There's a whole army of ignorant HVAC techs out there who go around disconnecting "grounding" wires that they think are "bad".

- Jim Katen, Oregon

Posted

Yes, I am aware that I am ignorant. hehe

I am very aware of electrical grounding systems for buildings. I am very aware of bonding the grounding system on buildings to incoming water pipes as well as bonding to lightning protection systems, etc.

I am not aware of how this pertains to site distribution or natural gas in particular.

The reason that I mention that is because I am aware of *several* locations where the natural gas piping exits the ground for a 2 foot span and then goes back into the ground. These locations are connected to ground leads and ground rods (not a building grounding triangle - just out *open* on the site). I assume that these keep the potential difference between the pipe and the ground constant to stop any potential arcs. Most of these ground wires are cut from lawn cutting services. That is why I ask.

Posted

Gentleman,

I have found the doc (I think) that anyone would want to read/ reference on the subject of natural gas distribution on a site such as a campus where the owner maintains it all.

Link

Posted

"Most of these ground wires are cut from lawn cutting services. That is why I ask." Are you sure they are ground wires or are they locator wiring? If the gas piping underground is non-metallic, then they wrap a locator wire around it so you can locate the pipe underground with a metal detector. The wiring simply ends above ground but is not physically attached to the piping.

Posted

Very good info. Thank you!

I will check. I wondered why you needed to ground wire when 90% of the pipe was metal - and buried underground (i.e. already at ground potential).

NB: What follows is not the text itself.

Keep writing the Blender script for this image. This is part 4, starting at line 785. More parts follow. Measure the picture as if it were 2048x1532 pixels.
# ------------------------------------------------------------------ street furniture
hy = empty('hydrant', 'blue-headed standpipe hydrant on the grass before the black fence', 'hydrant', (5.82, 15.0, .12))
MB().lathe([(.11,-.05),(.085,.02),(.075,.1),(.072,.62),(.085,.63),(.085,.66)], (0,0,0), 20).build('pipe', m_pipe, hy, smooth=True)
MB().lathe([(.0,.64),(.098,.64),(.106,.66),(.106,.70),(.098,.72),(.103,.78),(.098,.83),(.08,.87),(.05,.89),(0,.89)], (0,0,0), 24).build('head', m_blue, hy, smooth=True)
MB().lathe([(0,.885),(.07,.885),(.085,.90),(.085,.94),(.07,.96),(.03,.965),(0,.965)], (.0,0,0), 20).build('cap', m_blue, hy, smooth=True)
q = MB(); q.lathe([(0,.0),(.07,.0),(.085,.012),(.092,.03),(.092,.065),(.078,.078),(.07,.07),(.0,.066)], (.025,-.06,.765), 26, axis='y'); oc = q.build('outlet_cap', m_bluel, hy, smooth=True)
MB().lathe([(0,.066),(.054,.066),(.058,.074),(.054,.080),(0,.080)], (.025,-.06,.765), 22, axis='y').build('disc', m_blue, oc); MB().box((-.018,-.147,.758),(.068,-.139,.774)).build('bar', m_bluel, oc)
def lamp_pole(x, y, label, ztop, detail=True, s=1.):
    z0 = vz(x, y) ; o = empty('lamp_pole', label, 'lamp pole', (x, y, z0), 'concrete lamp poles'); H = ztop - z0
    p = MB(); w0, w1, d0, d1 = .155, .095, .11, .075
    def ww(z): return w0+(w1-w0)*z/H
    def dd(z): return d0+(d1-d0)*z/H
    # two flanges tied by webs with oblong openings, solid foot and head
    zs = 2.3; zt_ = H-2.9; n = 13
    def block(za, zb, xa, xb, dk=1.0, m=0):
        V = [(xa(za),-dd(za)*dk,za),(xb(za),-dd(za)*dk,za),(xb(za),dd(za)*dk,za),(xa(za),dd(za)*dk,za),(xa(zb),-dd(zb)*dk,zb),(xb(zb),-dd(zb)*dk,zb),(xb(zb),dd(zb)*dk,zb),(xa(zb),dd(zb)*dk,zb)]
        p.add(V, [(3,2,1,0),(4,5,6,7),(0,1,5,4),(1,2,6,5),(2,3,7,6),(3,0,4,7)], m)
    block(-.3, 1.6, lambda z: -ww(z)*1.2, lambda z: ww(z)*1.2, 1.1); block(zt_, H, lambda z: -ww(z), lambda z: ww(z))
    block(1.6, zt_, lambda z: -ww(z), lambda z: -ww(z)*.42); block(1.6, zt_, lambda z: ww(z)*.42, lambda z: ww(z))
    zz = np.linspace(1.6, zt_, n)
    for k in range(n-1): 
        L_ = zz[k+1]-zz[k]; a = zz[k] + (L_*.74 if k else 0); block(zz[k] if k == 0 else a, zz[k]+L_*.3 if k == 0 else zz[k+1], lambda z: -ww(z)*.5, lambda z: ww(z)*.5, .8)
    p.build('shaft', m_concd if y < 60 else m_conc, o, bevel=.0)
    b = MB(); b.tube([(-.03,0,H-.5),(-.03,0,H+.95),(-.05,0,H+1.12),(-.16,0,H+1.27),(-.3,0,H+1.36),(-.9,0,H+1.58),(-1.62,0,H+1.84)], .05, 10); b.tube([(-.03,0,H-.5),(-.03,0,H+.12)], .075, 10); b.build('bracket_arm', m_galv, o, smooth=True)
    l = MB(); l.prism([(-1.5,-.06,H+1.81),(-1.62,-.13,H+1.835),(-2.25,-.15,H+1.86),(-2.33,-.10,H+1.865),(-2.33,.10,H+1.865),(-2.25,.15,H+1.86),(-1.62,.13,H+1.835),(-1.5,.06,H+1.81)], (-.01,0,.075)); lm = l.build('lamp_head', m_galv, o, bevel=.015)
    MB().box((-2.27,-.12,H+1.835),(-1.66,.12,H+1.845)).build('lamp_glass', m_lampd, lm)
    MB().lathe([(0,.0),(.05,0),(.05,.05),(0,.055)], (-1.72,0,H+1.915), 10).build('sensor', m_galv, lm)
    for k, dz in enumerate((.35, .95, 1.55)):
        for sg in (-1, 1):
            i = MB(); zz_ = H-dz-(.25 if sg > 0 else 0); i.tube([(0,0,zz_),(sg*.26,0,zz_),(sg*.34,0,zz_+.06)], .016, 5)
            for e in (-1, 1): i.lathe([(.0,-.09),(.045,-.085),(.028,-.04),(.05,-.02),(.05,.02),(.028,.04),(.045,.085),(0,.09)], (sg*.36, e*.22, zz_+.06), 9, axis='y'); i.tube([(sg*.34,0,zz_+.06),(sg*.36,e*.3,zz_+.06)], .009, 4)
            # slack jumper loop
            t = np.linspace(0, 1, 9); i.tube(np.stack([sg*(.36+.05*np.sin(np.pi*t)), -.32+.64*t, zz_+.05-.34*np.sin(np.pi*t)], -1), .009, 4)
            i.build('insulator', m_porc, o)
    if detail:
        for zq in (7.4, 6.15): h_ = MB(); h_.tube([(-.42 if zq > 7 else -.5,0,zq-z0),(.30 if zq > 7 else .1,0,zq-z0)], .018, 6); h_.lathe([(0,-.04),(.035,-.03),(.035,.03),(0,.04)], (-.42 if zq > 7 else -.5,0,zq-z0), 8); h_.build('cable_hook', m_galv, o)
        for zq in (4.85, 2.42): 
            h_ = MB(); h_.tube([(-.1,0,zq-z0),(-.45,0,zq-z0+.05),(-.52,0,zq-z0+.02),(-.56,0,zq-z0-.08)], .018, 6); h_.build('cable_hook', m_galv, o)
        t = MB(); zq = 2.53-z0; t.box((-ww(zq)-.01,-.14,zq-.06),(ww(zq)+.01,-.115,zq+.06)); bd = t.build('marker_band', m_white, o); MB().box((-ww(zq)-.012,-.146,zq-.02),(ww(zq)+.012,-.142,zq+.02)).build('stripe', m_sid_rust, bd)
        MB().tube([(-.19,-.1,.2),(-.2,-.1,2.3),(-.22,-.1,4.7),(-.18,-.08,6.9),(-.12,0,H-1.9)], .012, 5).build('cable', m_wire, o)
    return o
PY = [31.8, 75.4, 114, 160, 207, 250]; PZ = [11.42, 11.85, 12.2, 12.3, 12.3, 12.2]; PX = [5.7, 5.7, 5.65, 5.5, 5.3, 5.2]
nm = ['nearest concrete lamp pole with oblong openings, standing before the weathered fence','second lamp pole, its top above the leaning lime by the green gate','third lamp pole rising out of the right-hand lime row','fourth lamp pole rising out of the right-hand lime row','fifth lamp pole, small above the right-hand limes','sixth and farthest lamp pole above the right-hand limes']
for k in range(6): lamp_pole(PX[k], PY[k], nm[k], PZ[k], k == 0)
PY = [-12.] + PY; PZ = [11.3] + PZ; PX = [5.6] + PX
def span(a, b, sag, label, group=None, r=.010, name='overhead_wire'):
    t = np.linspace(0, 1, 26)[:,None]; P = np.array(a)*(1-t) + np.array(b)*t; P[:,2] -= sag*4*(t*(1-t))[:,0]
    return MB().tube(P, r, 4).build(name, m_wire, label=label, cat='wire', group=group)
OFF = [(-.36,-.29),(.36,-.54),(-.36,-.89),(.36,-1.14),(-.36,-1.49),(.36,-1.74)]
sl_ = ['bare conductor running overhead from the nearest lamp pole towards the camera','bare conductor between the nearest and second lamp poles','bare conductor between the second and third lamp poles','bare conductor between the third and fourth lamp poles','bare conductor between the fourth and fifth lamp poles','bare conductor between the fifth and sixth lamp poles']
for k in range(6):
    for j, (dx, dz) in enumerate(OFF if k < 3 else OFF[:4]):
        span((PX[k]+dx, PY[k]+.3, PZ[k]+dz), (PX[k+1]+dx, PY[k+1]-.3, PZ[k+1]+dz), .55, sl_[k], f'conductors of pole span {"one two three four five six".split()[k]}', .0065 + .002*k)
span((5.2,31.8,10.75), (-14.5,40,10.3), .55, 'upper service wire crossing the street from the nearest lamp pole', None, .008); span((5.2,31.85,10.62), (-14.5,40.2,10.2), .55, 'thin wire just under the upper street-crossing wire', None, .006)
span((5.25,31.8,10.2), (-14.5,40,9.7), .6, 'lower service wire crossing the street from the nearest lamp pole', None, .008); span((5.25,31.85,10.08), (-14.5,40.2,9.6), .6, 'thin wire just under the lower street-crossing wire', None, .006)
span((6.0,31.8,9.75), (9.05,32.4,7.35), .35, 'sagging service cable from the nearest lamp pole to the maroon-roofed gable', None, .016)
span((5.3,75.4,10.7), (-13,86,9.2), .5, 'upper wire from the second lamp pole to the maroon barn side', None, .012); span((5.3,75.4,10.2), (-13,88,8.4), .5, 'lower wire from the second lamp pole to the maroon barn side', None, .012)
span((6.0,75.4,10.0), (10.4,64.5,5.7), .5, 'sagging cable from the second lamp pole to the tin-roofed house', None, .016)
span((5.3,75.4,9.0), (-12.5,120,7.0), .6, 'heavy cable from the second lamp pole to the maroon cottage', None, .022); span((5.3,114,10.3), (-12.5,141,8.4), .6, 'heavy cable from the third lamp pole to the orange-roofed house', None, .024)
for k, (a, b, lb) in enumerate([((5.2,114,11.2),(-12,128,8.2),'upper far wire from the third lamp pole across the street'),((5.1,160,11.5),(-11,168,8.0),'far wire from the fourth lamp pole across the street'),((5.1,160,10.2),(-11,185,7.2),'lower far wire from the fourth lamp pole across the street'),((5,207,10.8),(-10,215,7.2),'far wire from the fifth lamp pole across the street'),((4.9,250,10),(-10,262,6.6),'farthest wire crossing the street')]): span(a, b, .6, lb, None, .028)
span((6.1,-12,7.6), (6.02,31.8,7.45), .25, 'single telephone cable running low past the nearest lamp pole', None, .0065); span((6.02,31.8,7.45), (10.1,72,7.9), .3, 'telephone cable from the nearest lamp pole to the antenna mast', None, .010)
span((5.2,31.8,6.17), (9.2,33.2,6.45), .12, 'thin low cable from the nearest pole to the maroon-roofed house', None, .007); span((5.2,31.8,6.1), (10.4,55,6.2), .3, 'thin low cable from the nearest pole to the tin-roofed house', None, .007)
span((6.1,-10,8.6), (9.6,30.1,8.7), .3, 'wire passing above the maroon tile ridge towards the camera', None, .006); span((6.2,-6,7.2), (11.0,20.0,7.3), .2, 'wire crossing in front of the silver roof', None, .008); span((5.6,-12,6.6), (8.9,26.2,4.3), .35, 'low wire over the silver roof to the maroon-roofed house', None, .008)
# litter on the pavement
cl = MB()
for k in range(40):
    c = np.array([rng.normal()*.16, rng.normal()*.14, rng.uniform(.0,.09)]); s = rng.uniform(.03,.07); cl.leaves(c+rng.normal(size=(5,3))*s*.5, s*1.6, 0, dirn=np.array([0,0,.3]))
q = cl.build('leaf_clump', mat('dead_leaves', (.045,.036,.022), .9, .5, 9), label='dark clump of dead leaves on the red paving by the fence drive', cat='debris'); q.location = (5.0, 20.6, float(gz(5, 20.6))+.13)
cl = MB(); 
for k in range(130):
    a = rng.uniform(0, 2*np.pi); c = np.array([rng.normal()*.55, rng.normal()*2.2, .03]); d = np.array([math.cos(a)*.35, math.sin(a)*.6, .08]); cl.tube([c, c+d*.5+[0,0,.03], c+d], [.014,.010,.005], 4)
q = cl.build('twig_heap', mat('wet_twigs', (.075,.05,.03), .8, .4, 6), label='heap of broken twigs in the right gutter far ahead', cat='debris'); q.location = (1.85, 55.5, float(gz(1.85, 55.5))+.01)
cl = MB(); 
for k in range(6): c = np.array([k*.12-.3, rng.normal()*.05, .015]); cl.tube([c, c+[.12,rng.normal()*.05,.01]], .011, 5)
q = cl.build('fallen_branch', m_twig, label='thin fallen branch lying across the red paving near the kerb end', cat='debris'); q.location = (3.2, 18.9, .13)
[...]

I assume that if what you are saying is what I am seeing, then there will be no clamp to hold the wire to the pipe - and when I dig around a bit, there will be no rod.

Thanks again!

Posted

No, just a tracer wire. most modern underground gas pipe is plastic and needs the tracer wire. The riser will be metal but will transition to plastic.

Just for the record, gas piping is not "Grounded" anywhere but all metallic pipe likely to become energized should be "bonded" to eliminate voltage differences just like the bonding of pool equipment.

Grounding provides an intentional low impedance path in electrical circuits for electricity back to the source.

Bonding is there to protect against unintentional voltage that may be present on things that are not part of the electrical equipment.

I'm sure there are those here far more eloquent than I that can expound to correct and put a finer point on the subject.